REPUBLIKA.CO.ID, JAKARTA -- BUMN reasuransi, Indonesia Re, mencatatkan, big loss klaim reasuransi mengalami peningkatan signifikan selama 2018. Hal ini umumnya disebabkan oleh banyaknya kejadian bencana alam dan kecelakaan transportasi publik, dan juga dampak dari melemahnya pertumbuhan premi.
Direktur Teknik Operasi Indonesia Re Kocu A Hutagalung menyampaikan frekuensi klaim dari gempa bumi Lombok mencapai 1.446 klaim dengan nilai mencapai Rp.600 miliar, sedangkan gempa bumi Palu mencapai 1.240 klaim dengan nilai mencapai Rp.1,07 triliun.
"Salah satu penyumbang klaim terbesar pada gempa bumi di Palu adalah kerusakan infrastruktur, salah satunya adalah pembangkit listrik dengan klaim mencapai Rp 881 miliar," ungkap Kocu di acara Indonesia Re Technical Director Gathering 2019 di Jakarta, Kamis (14/3).

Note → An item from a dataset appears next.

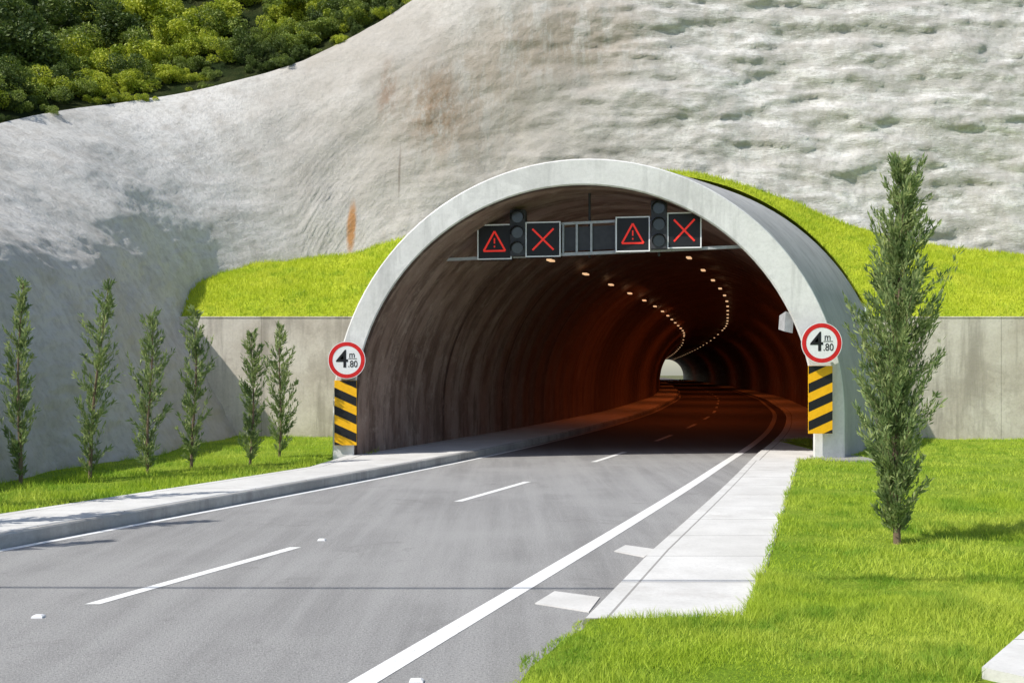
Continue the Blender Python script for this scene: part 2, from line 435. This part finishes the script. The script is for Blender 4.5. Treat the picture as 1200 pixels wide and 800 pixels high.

Secara garis besar, hotel, pembangkit listrik, dan pusat perbelanjaan menjadi infrastruktur yang paling terdampak dari gempa di Lombok dan Palu, dengan tingkat besarnya kerugian (severity) masing-masing mencapai 60 persen, 50 persen, dan 20 persen. Selanjutnya, diikuti oleh instalasi telekomunikasi (15 persen) dan pekerjaan konstruksi (10 persen).
Selain dampak destruktif dari peristiwa katastropik, tahun 2018 juga diwarnai dengan besarnya klaim gangguan operasi bisnis (business intreruption). Hal ini memicu tingginya kerugian yang dialami tertanggung karena tertanggung dapat mengklaim kerugian akibat business interuption yang merupakan dampak dari kerusakan properti.
"Malah, saat ini klaim dari business interuption mendominasi mengingat pelaku usaha mengganggap bisnisnya lah yang lebih bernilai dibandingkan aset propertinya," tambah Kocu.
Meskipun demikian, lanjut Kocu, pihaknya telah mempersiapkan proteksi katastropik (cat cover) yang sangat besar yakni mencapai 400 juta dolar AS dan Underlying Retention mencapai 3 juta dolar AS untuk mengantisipasi terjadinya kepungan klaim akibat bencana alam.
"Ini komitmen kami untuk memberikan proteksi terbaik terhadap apa yang dititipkan oleh seluruh perusahaan asuransi kepada kami," ungkap Kocu.
Lebih jauh lagi, perusahaan pelat merah ini mencatat, klaim reasuransi umum selama 2018 didominasi oleh klaim kebakaran dengan total mencapai Rp 4,1 triliun dengan frekuensi mencapai 31 persen. Sementara itu, gempa bumi menghasilkan loss terbesar klaim bencana alam dengan total klaim mencapai Rp 1,67 triliun, namun dengan frekuensi yang cenderung kecil yakni hanya empat persen.
"Gempa menjadi penyumbang klaim bencana alam terbesar selama 2018 yakni sebesar 93 persen, diikuti oleh banjir dengan porsi hanya lima persen," tambah Portfolio Management & Claim Division Head Indonesia Re Amir Muda L Tobing.
Amir melanjutkan, tahun 2018 juga menjadi tahun dengan frekuensi klaim diatas Rp 250 miliar terbanyak yakni mencapai tiga klaim senilai Rp 926,3 miliar, berbanding jauh dengan tahun sebelumnya yang hanya menyentuh angka Rp 324,2 miliar dari dua klaim.
"Dengan banyaknya kejadian bencana alam, hal ini tentunya tidak bisa dihindari," ujar Amir.